When reporting for my new book, The Innovators, the most frequent lament I heard from web pioneers was that they had failed to provide a platform to enable small digital payments. Ted Nelson, who conceived hypertext, believed the links should be two-way, which would have allowed a system for micropayments and royalties to accrue to content creators. Tim Berners-Lee says that he wanted to embed in a page the information needed to handle a small payment, which would allow electronic-wallet services to be built by banks or entrepreneurs. These payment protocols were never implemented, partly because of the changing complexity of banking regulations, but Berners-Lee hopes that the consortium that oversees web protocols will soon return to that task. And Marc Andreessen, who built the first popular web browser, told me: "If I had a time machine and could go back to 1993, one thing I'd do for sure would be to build in bitcoin or some similar form of cryptocurrency."

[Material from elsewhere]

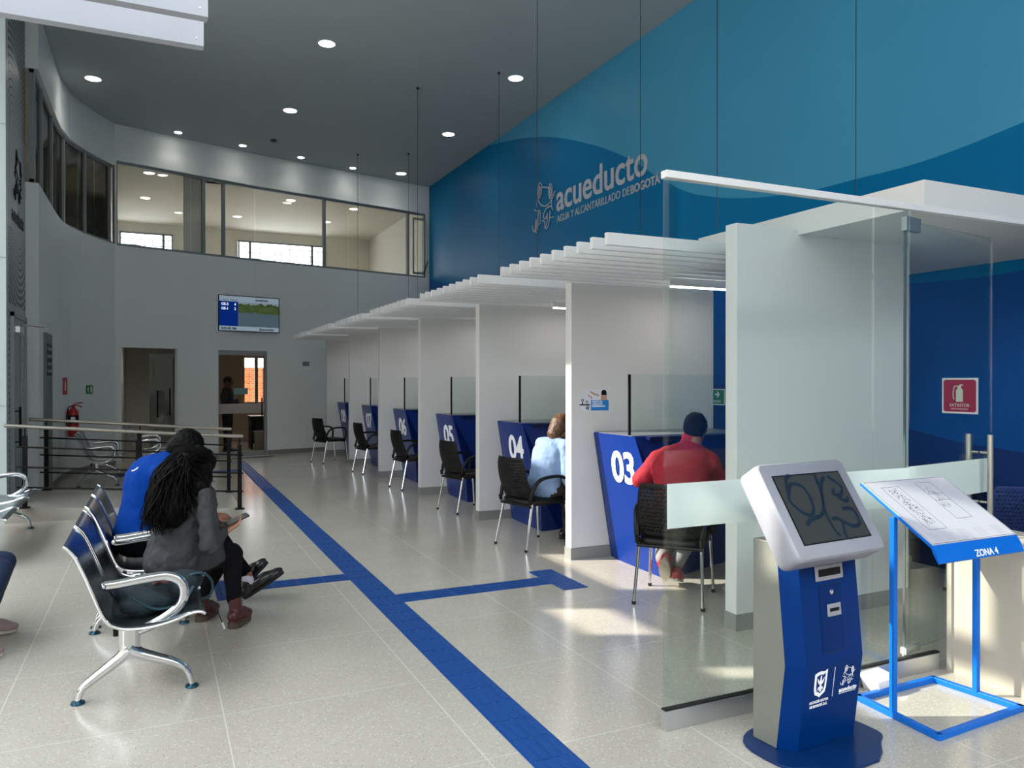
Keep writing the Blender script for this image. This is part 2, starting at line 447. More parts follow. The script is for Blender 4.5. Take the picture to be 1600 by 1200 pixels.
def barred(num, x0, x1, z0, z1, y, splits):
    m = MB()
    for a, b in [(x0, x0+.04), (x1-.04, x1)]+[(s-.03, s+.03) for s in splits]: m.box(a, y-.03, z0, b, y+.03, z1)
    m.box(x0, y-.03, z0, x1, y+.03, z0+.04); m.box(x0, y-.03, z1-.04, x1, y+.03, z1)
    n = int((z1-z0)/.17)
    for k in range(1, n+1):
        z = z0+k*(z1-z0)/(n+1); m.box(x0, y+.04, z-.011, x1, y+.052, z+.011)
        x = x0+(.2 if k % 2 else .4)
        while x < x1: m.box(x-.011, y+.04, z-(z1-z0)/(n+1), x+.011, y+.052, z); x += .42
    struct(m.build('window_%d' % num, barm))
barred(2, -.87, .47, 4.45, 5.64, 23.74, (.22,)); barred(3, 2.2, 4.66, 4.3, 5.62, 23.74, (2.53, 4.31))

# upper window band: frames and panes
def pt_on(path, s):
    for i in range(len(path)-1):
        L = math.dist(path[i], path[i+1])
        if s <= L or i == len(path)-2:
            f = s/L; return Vector((path[i][0]+(path[i+1][0]-path[i][0])*f, path[i][1]+(path[i+1][1]-path[i][1])*f, 0)), Vector((path[i+1][0]-path[i][0], path[i+1][1]-path[i][1], 0)).normalized()
        s -= L
def window_run(num, path, stops, z0, z1, gmat, inset=.05, fw=.06):
    m = MB(); tot = sum(math.dist(path[i], path[i+1]) for i in range(len(path)-1))
    for i in range(len(path)-1):
        a, b = path[i], path[i+1]
        d = Vector((b[0]-a[0], b[1]-a[1], 0)).normalized(); mx = frame_mx((a[0], a[1], 0), d, (-d.y, d.x, 0)); L = math.dist(a, b)
        m.box(0, inset, z0, L, inset+.05, z0+.05, mx); m.box(0, inset, z1-.05, L, inset+.05, z1, mx)
    for s in stops:
        p, d = pt_on(path, s); mx = frame_mx(p, d, (-d.y, d.x, 0)); m.box(-fw/2, inset-.01, z0, fw/2, inset+.06, z1, mx)
    w = struct(m.build('window_%d' % num, grey_frame))
    for i in range(len(path)-1):
        a, b = path[i], path[i+1]
        d = Vector((b[0]-a[0], b[1]-a[1], 0)).normalized(); mx = frame_mx((a[0], a[1], 0), d, (-d.y, d.x, 0))
        g = MB(); g.box(.01, inset+.02, z0+.05, math.dist(a, b)-.01, inset+.026, z1-.05, mx); g.build('pane', gmat, w)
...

Andreessen could still get his wish. With his encouragement, people are starting to use bitcoin to develop micropayment services, such as ChangeTip and Bitwall, that have tiny transaction costs and aren't controlled by the antiquated banking system or middlemen merchants such as Amazon and Apple. They avoid the mental and financial transaction costs of the inelegant PayPal, which so far has failed to invent a frictionless micropayment system of its own.

An easy micropayment system for digital content could help save journalism by allowing people to pay a few pennies for an article or edition of a newspaper rather than having news sites become totally beholden to advertisers. As Ethan Zuckerman, an inventor of the pop-up ad, recently lamented, forcing journalists to cater to advertisers' needs was the "original sin" of the web.

Frictionless micropayments would also help producers of all different types of content, most notably individual artists, writers, bloggers, game makers, musicians and independent entrepreneurs. Ever since the Statute of Anne was passed more than 300 years ago, people who created songs, plays, writing and art have a way to get paid for copies of them. A flourishing culture ensued. Likewise, easy and frictionless coin systems that allow us to buy digital content on impulse would support journalists who want to be under obligation to their readers rather than just to their advertisers -- as well as support anyone else who wants to make a living producing creative things.

Bitcoin platforms are still intimidating to people who don't want to be currency speculators, so the next big innovation will be the creation of truly simple digital coins or easy bitcoin-based systems. Those who succeed in building such services will empower creators and consumers of content and thus wrest some power from the Amazons, Alibabas and Apples. That will make them the next great digital disruptors.